What to do: Return the records, each one exactly as written.

Provided entries:
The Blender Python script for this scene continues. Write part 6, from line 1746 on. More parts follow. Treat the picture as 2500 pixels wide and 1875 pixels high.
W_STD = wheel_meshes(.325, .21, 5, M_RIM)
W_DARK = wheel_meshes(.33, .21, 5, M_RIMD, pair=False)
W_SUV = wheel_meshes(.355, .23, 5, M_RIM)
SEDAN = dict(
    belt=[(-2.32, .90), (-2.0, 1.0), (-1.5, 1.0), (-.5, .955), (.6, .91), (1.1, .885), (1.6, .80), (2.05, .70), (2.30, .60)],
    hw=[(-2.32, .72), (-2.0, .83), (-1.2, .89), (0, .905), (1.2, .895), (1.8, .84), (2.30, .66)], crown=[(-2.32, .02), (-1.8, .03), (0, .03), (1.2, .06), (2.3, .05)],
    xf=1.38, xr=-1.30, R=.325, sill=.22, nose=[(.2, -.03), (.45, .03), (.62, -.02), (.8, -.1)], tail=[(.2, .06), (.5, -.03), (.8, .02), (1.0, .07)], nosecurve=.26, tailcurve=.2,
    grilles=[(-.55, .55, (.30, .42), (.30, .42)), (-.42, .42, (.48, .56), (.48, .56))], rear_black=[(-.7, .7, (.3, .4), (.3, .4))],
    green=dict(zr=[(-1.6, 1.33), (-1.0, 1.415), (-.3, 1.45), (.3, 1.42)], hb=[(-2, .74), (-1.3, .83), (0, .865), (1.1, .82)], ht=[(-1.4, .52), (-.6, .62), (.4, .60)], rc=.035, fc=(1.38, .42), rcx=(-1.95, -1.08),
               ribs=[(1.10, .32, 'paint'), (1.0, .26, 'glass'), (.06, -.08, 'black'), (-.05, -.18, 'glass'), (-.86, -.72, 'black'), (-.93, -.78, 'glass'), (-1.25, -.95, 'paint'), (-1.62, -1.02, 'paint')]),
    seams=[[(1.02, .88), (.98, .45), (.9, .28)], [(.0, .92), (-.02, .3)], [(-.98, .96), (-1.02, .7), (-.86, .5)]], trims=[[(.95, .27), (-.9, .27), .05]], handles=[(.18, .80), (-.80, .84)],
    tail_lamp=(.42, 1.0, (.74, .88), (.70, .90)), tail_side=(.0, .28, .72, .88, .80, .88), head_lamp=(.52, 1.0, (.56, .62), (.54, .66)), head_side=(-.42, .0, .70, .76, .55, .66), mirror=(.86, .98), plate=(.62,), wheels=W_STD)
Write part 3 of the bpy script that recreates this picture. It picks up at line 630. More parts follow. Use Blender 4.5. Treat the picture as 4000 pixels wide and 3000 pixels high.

Output:
The Blender Python script for this scene continues. Write part 6, from line 1746 on. More parts follow. Treat the picture as 2500 pixels wide and 1875 pixels high.
W_STD = wheel_meshes(.325, .21, 5, M_RIM)
W_DARK = wheel_meshes(.33, .21, 5, M_RIMD, pair=False)
W_SUV = wheel_meshes(.355, .23, 5, M_RIM)
SEDAN = dict(
    belt=[(-2.32, .90), (-2.0, 1.0), (-1.5, 1.0), (-.5, .955), (.6, .91), (1.1, .885), (1.6, .80), (2.05, .70), (2.30, .60)],
    hw=[(-2.32, .72), (-2.0, .83), (-1.2, .89), (0, .905), (1.2, .895), (1.8, .84), (2.30, .66)], crown=[(-2.32, .02), (-1.8, .03), (0, .03), (1.2, .06), (2.3, .05)],
    xf=1.38, xr=-1.30, R=.325, sill=.22, nose=[(.2, -.03), (.45, .03), (.62, -.02), (.8, -.1)], tail=[(.2, .06), (.5, -.03), (.8, .02), (1.0, .07)], nosecurve=.26, tailcurve=.2,
    grilles=[(-.55, .55, (.30, .42), (.30, .42)), (-.42, .42, (.48, .56), (.48, .56))], rear_black=[(-.7, .7, (.3, .4), (.3, .4))],
    green=dict(zr=[(-1.6, 1.33), (-1.0, 1.415), (-.3, 1.45), (.3, 1.42)], hb=[(-2, .74), (-1.3, .83), (0, .865), (1.1, .82)], ht=[(-1.4, .52), (-.6, .62), (.4, .60)], rc=.035, fc=(1.38, .42), rcx=(-1.95, -1.08),
               ribs=[(1.10, .32, 'paint'), (1.0, .26, 'glass'), (.06, -.08, 'black'), (-.05, -.18, 'glass'), (-.86, -.72, 'black'), (-.93, -.78, 'glass'), (-1.25, -.95, 'paint'), (-1.62, -1.02, 'paint')]),
    seams=[[(1.02, .88), (.98, .45), (.9, .28)], [(.0, .92), (-.02, .3)], [(-.98, .96), (-1.02, .7), (-.86, .5)]], trims=[[(.95, .27), (-.9, .27), .05]], handles=[(.18, .80), (-.80, .84)],
    tail_lamp=(.42, 1.0, (.74, .88), (.70, .90)), tail_side=(.0, .28, .72, .88, .80, .88), head_lamp=(.52, 1.0, (.56, .62), (.54, .66)), head_side=(-.42, .0, .70, .76, .55, .66), mirror=(.86, .98), plate=(.62,), wheels=W_STD)
Write part 3 of the bpy script that recreates this picture. It picks up at line 630. More parts follow. Use Blender 4.5. Treat the picture as 4000 pixels wide and 3000 pixels high.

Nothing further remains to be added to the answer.